The gay community is not as homogeneous as the non-gays might like to think. We're like the majority - what I refer to as the mainstream non-gays - there are factions, special interest groups, one-issue advocates, the nondescript and the brazen. But this diversity within the community also has its prejudices, and we all don't love the same things. It seems to be politically-incorrect that I and some other gays have little tolerance for gay pride parades. My own taste in parades would encompass... no, wait a minute... I don't think I like any, what I call, frivolous parades, regardless of the message. Being an equal-opportunity curmudgeon, I also cringe when I see a Shriner on a little tricycle, or a mascot in a plush costume coming my way.

A gay man's taste in causes and entertainments is as objectified and exclusionary as likes and dislikes are for heterosexuals - I make no apology for what I like.When it comes to Pride parades, it seems that basically everything gaudy that the supporters lining the streets love leaves me cold. I don't get the attraction of scantily-clad guys shaking tail on the floats. (I can appreciate a fit guy in a Speedo, but it is a contextual attraction for me.) I don't get the over-sized butterfly or angel wings worn by roller-skaters, just as I don't get Cirque de Soleil. I don't like bare butts in a public setting, and I'm not even a prude. Even the dykes on bikes are a bore after a while. I've also never been a big fan of drag queens nor a fan of big drag queens - trying too hard to be a simulacrum or send-up of femininity. Similarly, the overly-leathered chunky guys wearing backless chaps try too hard to be uber-masculine and so often fail.

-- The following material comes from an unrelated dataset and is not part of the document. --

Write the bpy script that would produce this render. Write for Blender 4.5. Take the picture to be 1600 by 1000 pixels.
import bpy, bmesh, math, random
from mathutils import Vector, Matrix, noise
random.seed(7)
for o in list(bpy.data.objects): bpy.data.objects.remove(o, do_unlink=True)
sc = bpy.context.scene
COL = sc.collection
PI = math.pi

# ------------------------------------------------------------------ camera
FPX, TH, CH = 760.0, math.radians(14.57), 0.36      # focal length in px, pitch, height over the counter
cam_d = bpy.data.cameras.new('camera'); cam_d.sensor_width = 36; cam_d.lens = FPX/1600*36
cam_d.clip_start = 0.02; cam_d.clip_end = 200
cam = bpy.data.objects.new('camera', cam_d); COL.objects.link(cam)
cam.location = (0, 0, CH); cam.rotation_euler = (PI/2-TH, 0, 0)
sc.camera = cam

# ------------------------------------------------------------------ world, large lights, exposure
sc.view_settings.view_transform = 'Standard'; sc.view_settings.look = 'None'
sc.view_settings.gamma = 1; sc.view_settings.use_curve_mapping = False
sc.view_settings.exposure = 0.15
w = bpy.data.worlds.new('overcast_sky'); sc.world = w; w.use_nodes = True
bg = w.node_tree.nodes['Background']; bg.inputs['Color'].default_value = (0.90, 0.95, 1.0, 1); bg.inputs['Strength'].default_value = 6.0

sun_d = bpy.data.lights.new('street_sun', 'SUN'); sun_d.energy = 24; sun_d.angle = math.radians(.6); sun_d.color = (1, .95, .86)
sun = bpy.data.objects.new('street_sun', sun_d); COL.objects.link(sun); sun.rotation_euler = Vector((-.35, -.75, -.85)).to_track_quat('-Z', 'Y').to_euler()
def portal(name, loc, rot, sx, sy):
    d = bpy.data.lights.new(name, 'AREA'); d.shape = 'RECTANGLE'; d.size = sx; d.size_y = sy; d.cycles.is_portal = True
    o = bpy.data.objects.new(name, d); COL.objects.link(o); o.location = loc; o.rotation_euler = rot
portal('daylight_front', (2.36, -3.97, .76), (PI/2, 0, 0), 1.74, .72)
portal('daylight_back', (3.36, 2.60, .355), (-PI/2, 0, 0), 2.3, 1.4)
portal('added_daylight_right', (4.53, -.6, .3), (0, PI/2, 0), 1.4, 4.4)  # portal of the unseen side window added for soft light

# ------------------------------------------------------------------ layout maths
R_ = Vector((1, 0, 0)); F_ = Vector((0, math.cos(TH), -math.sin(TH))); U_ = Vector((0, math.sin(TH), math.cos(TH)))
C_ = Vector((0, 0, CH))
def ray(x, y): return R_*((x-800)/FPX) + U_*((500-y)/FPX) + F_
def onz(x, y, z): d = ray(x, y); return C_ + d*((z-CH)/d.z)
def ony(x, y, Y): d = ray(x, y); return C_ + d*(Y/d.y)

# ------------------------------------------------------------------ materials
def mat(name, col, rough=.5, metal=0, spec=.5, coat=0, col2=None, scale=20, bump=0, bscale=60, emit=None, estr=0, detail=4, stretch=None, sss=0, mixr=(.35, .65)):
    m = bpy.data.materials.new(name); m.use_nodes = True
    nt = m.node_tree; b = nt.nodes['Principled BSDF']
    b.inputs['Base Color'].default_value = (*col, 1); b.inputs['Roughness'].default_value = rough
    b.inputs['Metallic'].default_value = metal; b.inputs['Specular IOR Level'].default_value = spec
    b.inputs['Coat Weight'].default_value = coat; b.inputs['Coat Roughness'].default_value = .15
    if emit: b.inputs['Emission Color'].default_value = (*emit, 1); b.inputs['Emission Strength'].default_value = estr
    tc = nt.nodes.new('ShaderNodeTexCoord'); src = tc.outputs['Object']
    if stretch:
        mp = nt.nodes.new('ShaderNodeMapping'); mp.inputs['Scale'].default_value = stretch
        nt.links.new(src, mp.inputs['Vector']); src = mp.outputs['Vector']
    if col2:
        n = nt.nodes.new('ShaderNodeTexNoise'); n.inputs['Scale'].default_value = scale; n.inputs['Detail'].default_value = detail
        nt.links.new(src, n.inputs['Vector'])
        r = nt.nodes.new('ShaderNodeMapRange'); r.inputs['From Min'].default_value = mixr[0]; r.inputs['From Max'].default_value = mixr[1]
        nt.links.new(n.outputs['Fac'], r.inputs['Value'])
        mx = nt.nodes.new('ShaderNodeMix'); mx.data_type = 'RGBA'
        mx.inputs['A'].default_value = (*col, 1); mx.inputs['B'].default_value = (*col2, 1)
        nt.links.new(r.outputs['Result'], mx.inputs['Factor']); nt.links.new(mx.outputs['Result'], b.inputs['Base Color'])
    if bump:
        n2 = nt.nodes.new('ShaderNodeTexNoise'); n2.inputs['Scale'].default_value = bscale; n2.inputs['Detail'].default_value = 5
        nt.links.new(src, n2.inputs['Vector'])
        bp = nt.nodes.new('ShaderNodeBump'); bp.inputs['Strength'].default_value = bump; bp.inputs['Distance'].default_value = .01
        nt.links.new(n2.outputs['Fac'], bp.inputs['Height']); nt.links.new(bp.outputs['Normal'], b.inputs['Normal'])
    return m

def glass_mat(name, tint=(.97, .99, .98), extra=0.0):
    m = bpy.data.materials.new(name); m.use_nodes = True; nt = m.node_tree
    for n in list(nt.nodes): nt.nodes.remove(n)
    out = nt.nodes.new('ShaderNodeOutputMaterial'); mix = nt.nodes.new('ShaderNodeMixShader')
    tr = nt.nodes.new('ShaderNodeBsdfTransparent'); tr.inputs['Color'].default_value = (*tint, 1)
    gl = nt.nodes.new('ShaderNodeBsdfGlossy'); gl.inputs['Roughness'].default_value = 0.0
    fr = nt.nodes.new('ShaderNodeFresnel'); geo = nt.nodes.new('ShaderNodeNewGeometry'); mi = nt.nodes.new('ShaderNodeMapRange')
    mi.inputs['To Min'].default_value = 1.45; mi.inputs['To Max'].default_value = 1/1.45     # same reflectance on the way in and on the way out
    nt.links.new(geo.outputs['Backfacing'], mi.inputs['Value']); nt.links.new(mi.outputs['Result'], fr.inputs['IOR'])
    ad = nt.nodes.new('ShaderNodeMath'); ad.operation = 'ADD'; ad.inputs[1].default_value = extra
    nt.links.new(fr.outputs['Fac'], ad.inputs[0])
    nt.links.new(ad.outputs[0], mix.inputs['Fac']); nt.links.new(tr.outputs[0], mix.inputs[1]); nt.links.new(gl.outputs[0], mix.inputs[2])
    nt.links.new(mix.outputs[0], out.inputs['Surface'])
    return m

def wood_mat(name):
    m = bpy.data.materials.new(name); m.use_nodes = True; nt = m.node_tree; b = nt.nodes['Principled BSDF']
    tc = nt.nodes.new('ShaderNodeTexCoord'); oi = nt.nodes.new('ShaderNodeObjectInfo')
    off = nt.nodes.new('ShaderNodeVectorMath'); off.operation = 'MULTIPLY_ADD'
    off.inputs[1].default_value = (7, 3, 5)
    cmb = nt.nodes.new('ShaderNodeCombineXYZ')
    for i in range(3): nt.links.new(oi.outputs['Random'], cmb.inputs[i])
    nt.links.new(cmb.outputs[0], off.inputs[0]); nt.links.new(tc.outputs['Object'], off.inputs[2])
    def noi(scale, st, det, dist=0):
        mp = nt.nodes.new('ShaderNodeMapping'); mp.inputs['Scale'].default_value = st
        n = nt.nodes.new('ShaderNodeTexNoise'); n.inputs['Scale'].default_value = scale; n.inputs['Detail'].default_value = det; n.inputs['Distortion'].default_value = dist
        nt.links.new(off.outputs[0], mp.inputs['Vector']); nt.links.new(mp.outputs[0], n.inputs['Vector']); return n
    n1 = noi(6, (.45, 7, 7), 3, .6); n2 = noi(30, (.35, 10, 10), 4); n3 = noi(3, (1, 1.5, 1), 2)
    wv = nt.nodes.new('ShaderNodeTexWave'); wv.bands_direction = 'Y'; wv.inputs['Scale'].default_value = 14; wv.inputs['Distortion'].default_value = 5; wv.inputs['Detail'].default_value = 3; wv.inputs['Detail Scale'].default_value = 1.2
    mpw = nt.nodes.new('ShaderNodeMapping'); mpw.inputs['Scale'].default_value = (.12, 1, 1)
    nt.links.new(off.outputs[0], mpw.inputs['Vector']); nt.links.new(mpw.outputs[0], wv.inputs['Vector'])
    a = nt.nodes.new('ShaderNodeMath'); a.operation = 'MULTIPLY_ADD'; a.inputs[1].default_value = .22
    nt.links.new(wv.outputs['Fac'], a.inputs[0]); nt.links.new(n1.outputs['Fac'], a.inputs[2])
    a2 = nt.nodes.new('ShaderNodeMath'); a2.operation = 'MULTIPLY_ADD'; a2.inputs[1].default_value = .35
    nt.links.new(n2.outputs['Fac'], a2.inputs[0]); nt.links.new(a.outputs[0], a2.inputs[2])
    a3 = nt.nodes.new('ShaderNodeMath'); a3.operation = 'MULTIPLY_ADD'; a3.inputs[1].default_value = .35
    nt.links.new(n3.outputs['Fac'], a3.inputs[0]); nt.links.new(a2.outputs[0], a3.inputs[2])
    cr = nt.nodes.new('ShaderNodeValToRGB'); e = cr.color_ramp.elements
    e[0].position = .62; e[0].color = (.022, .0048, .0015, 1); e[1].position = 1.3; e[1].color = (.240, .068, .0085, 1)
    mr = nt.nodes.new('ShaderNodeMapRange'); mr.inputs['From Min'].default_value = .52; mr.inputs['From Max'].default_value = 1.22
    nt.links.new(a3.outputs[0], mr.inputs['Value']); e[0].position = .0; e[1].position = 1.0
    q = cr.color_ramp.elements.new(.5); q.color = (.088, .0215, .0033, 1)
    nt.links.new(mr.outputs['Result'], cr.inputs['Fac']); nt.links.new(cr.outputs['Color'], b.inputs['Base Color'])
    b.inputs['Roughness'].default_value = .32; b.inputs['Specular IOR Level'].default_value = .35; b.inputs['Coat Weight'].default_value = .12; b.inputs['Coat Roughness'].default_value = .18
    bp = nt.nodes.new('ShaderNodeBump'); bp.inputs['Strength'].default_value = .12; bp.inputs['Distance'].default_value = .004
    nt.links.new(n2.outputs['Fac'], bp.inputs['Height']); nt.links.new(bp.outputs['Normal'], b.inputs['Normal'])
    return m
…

This is not an axe I'm grinding, it is a preference being stated. My personal life story has been mostly good, which I attribute to being open and refusing to be marginalized because of orientation. I've had material success and personal stability. I've been out for 35 years, and have lived openly at work, with neighbours and with my family (though my parents never broached the subject other than to advise me not to talk about it). I'm also in year 27 of my relationship. But there have been the bad and the ugly, including discrimination and gay-bashing in both Halifax and Vancouver. There are still lots of mainstream people hating or barely tolerating us. Even so, man, my gay life has been fun, illuminating, fulfilling  and satisfying; I've had no urge to be straight. (And that lack of interest or non-jealousy in walking the straight - and to me, the narrow - path can dismay people.) In a little, bizarre way, I miss the time when it was more mysterious and exotic to be gay. Isn't there always an attraction to the outsider's life as an outlaw?

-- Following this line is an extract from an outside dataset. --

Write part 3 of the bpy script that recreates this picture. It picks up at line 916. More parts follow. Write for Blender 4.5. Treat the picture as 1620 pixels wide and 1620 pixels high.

I don't wish to be Mr. Conventional, nor do I wish to wave from a float. All of this chatter may explain my dichotomous views. My hope is not to be maligned for not appreciating the spectacle - I do not turn my back on the non-homogenized gay community, so to speak, but just the parades. It is also my view that without the courage of parade  participants and activists of years past, Canada would never have progressed with gay (i.e. civil and human) rights without these squeaky wheels. To them, I am in debt and I offer my appreciation.

Long live the PRIDE parades... have fun... just leave me out of it. And please, don't hate me for it.






2 comments:

Unknown said...

Glad to see another gay blogger who isn't twenty-something but has been around a bit - like me!

I also am very happy being gay and wouldn't take a pill to be straight (not that there's anything wrong in it).

As for parades. You have to remember there's a difference between a parade celebrating all aspects of gay/LGBT culture, and a more politically-oriented March. I have no problem with parades, but I prefer marches. I don't know if you've ever actually been in a Gay Pride Parade, but you have to remember that the vast majority of participants are just "average" people who happen to be gay, but the MEDIA -- the cameras -- almost always focus on the more "colorful" members of the community because they attract more attention and threfore seem more "news-worthy." If you ever decide to participate in a gay march you'll see what I mean.

In the meantime, keep blogging!

Steve said...

I seem to run across a lot of people who are not fans of Pride parades (nor gay bars, for that matter). On one level, I don't understand it, because it's just a group of people with a common interest (one that you and I share) having fun and magnifying the often stereotypical qualities of the group. I often wonder what people are afraid of. Are they scared that they actually see themselves portrayed at the parade and are somehow ashamed of a certain part of themselves? That gets into some deep psychological issues, and I believe it's true of some I've run across. However, I must say, your post was the most balanced, reasonable and sensible commentary on it I've read. You clearly aren't a parade guy... no big deal. So, I really appreciate your thoughts on this.